Berlin, Germany

Collisions, Contagions, Passages: Art and the Arts

when 24 July 2023 - 28 July 2023
language English
duration 1 week
credits 1 EC
fee EUR 580

Is there a unity of the arts? What does it mean to speak of art in general, or to insist on the specificity of a medium? We will examine how the arts relate to one another, problematize the “post-media” abstraction of contemporary art and focus on the transitions between forms.

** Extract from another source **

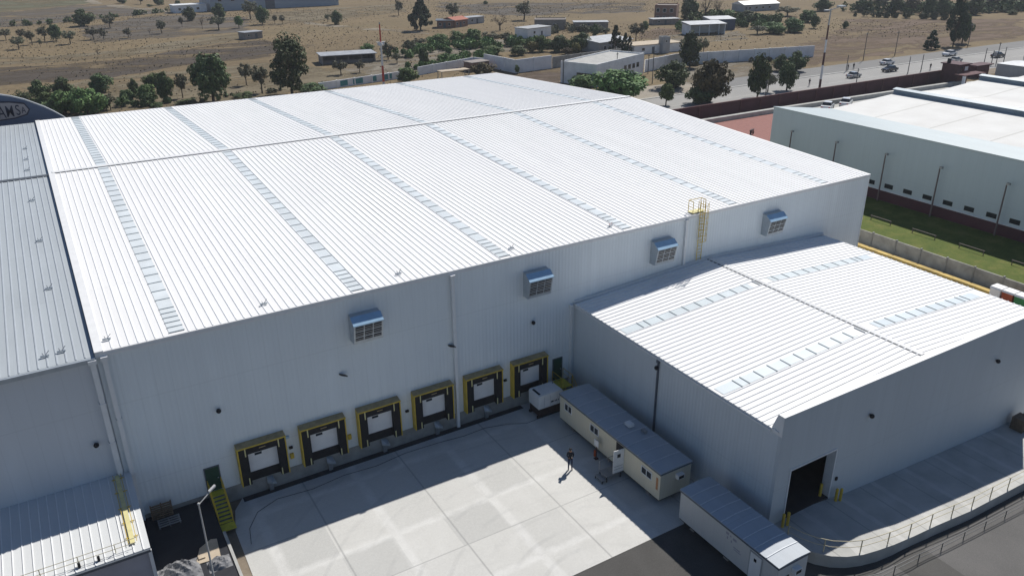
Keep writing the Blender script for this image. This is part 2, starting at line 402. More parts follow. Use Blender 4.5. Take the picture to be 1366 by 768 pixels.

Painting a picture, writing a poem, playing a tune – all these practices are considered artistic. The painter, poet, or musician are all called artists. But what does this imply? We are considered “native” speakers of our respective languages, yet no one is said to be native in one of these mediums. Are all of them simply facets of a general phenomenon we call art? Can we even speak of such a shared essence or are we to pluralize – the arts, the sciences? The problem further surfaces when a novel is turned into a play, a poem into a sculpture, life into a painting. The desire to translate one form into another is not merely a desire to repeat. When a novel is on stage, there are bodies, there are lights, there are images, additions, sensorial stimulations no longer confined to the prior, “original” medium.

However, an idea for a film is different from one for a painting. Certain ideas appear to require specific media and to appeal to different senses. Is this apparent necessity a mere contingency, a socio-historical situation, or is there more to the division of the arts than path-dependency, state intervention, norm, or custom? What does it mean for an idea to call for a form, what does it mean for a form to hold?

Contemporary art seems to have moved beyond forms: artworks are distributive, no longer confined in traditions or movements, no longer tied to specific, arduous skills and techniques. Does this “post-medial” pluralism grasp anything? Is there anything that resists this inflated claim of global availability and interchangeability? Does the abstraction of contemporary art capture anything beyond the reality of globalized capital?

Together, we will investigate the relation between art and the arts via artistic practices and theory. Our days together will comprise text discussion, exhibition visits, engagements with individual works and group activities tied to our guiding questions. Provisional readings include, but are not limited to: Rosalind Krauss, Theodor W. Adorno, Édouard Glissant, Barbara Cassin, Edward Saïd, Catherine Malabou, Sianne Ngai, Heinrich von Kleist, Maurice Blanchot, Jean-Luc Nancy.



Schedule:

Day 1 – Introduction: Art and the arts – a conceptual history

Day 2 – Translational acts and the untranslatable

Day 3 – Presentation of participants’ projects + exhibition visit in Berlin

Day 4 – Contemporary art & the crisis of the sign

Day 5 – “Post-Mediality” and politics

Course leader

Marcus Quent and Pierre Schwarzer

Target group

We welcome artists and theoreticians of every discipline interested in artistic and political questions alike.

Course aim

In this five-day intensive workshop, we will examine the relationship of the arts to one another, the transitions and translations between the individual arts, but also the historical emergence of the singular concept of art and its differential effects. What happens exactly when artistic forms dissolve, collide or merge? What occurs in the passage from one condition to another, what takes place when one form swallows another, when one medium sways into a priorly guarded tradition?